The group had a wide ranging discussion and some guiding principles emerged which will be further refined over the coming weeks and may inform the shape of regulation / policy. Those principles included:


  1. The urgent need for Australia to give DAOs legal status so they can enter into contracts and participants can have certainty about their dealings and treatment, with the possibility of licensing and insurance and property ownership tied to legal personhood;

  2. Considering a light touch DAO framework but leaving out of that framework DAOs which are purely code launched without voting governance at the code level (exclude capture of public blockchains like Bitcoin which are 'governed' by miners and nodes);

  3. Conditions attaching to legal personhood, but the need to keep that flexible so as not to become rapidly outdated;

  4. The need to consider retail consumer protection, but also not to lose sight of the benefits of innovation from the fear of consumer risks given consumers can access blockchain systems and tokens offshore in any event;

  5. That the current forms of director duties and fiduciary duties owed to shareholders don't reflect the DAO model (at least on public blockchains) where the lack of transparency in a company is not a feature in DAOs;

  6. That any law will need transitional and retrospective effect to ensure a smooth transition;

  7. That the benefit of legal recognition under Australian law will likely need some standards, such as plain English audit and explanation of code and governance within a DAO so participants don't need to be code-literate to understand a DAO they are joining;

  8. But, conditions of legal recognition cannot require identification of DAO participants in the way shareholders are published in a database now, and that collection of personal information from members or those elected or fulfilling decision making roles needs further consideration; and

  9. That DAOs should be treated as a flow through entity for tax purposes, that is the holders of tokens should be the parties subject to tax. The corporate tax base in Australia is eroding and DAOs may benefit from an automation of tax collection.

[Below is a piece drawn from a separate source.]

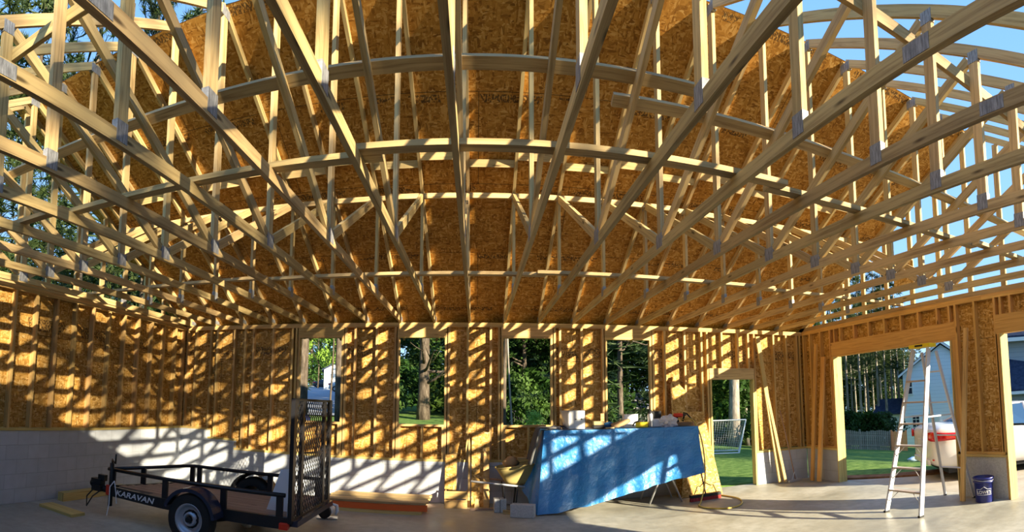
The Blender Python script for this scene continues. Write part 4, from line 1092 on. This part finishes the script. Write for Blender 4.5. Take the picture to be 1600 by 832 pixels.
obj1(MB().box((2.06, 8.30, TZ2 + .12), (.06, .03, .24)), 'wood_offcut', 'upright little offcut behind the wood block', 'offcut', LUMBER, 2.06, 8.3)
obj1(MB().blob((2.14, 8.20, TZ2 + .05), (.12, .09, .05), 12, 7, .3, 2), 'cloth_bundle', 'folded blue cloth on the table behind the tan bag', 'cloth', BLUECLOTH, 2.14, 8.2, True)
m = MB().tube([(2.16, 8.10, TZ2 + .04), (2.26, 8.09, TZ2 + .055), (2.38, 8.12, TZ2 + .09), (2.48, 8.15, TZ2 + .12)], [.035, .05, .045, .03], 10)
obj1(m, 'work_glove', 'tan leather glove sloping up against the white box', 'glove', TAN, 2.3, 8.1, True)
obj1(MB().box((2.12, 8.05, TZ2 + .012), (.14, .05, .022), .15), 'paint_stick', 'pale flat stick lying before the tan glove', 'stick', LUMBER_PALE, 2.12, 8.05)
obj1(MB().box((2.54, 8.30, TZ2 + .11), (.24, .14, .22)), 'carton', 'white carton standing behind the yellow tool', 'carton', WHITE, 2.54, 8.3, bevel=.004)
b = thing('pencil_rack', 'small slotted black rack beside the white carton', 'rack', (2.74, 8.30, TZ2))
MB().box((2.74, 8.30, TZ2 + .05), (.12, .04, .10)).build('body', PALE, b)
for k in range(5): MB().box((2.69 + k * .025, 8.275, TZ2 + .075), (.010, .012, .10)).build('tine', BLACK, b)
b = thing('tape_measure', 'bright yellow power tool lying at the front of table', 'tool', (2.65, 8.08, TZ2))
MB().box((2.67, 8.08, TZ2 + .045), (.20, .08, .085)).build('body', YELLOW, b, bevel=.012)
MB().tube([(2.52, 8.08, TZ2 + .03), (2.55, 8.08, TZ2 + .085), (2.62, 8.08, TZ2 + .105), (2.70, 8.08, TZ2 + .10)], .014, 8).build('handle', BLACK, b, True)
b.name = 'power_tool'
b = thing('thermos', 'grey steel flask with black lid on the table', 'flask', (2.83, 8.10, TZ2))
MB().lathe([(0, 0), (.046, 0), (.048, .01), (.048, .20), (.040, .225)], (2.83, 8.10, TZ2), 20).build('body', SILVER, b, True)
MB().lathe([(.041, .222), (.041, .25), (.026, .26), (.024, .285), (.010, .29), (.010, .31), (0, .31)], (2.83, 8.10, TZ2), 16).build('lid', BLACK, b, True)
obj1(MB().box((2.98, 8.28, TZ2 + .20), (.17, .16, .12)), 'black_case', 'black box stacked above the white tray behind the flask', 'box', BLACK, 2.98, 8.28, bevel=.006)
obj1(MB().box((2.98, 8.28, TZ2 + .068), (.20, .2, .135)), 'tray', 'white tray supporting the black box behind the flask', 'tray', WHITE_PLASTIC, 2.98, 8.28, bevel=.01)
m = MB().blob((3.14, 8.10, TZ2 + .09), (.14, .09, .095), 18, 12, .75, 9)
obj1(m, 'plastic_bag', 'crumpled clear plastic bag beside the flask', 'bag', CLEAR, 3.14, 8.1)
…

Attendees at the Roundtable included such amazing individuals as:


Senator Andrew Bragg

Amelia Hamer, Financial Services Policy Lead Adviser to Senator Jane Hume, Minister for Women's Economic Security, Minister for Superannuation, Financial Services and the Digital Economy.

Joni Pirovich of BADASL

Hannah Glass of KWM

Natasha Blycha of Stirling & Rose

Susannah Wilkinson from Digital Commerce Committee, Law Council of Australia

Mark Bland of Mills Oakley

Ass Prof Chris Berg and Dr Aaron Lane of RMIT Blockchain Innovation Hub

Scott Chamberlin of ANU

Martin Gray of Afterpay

Michael Harris and Ryan Parsons of Swyftx;

Pat McNab from Mycelium Ventures; and

the author.


Please note that any errors in the above summary are my own.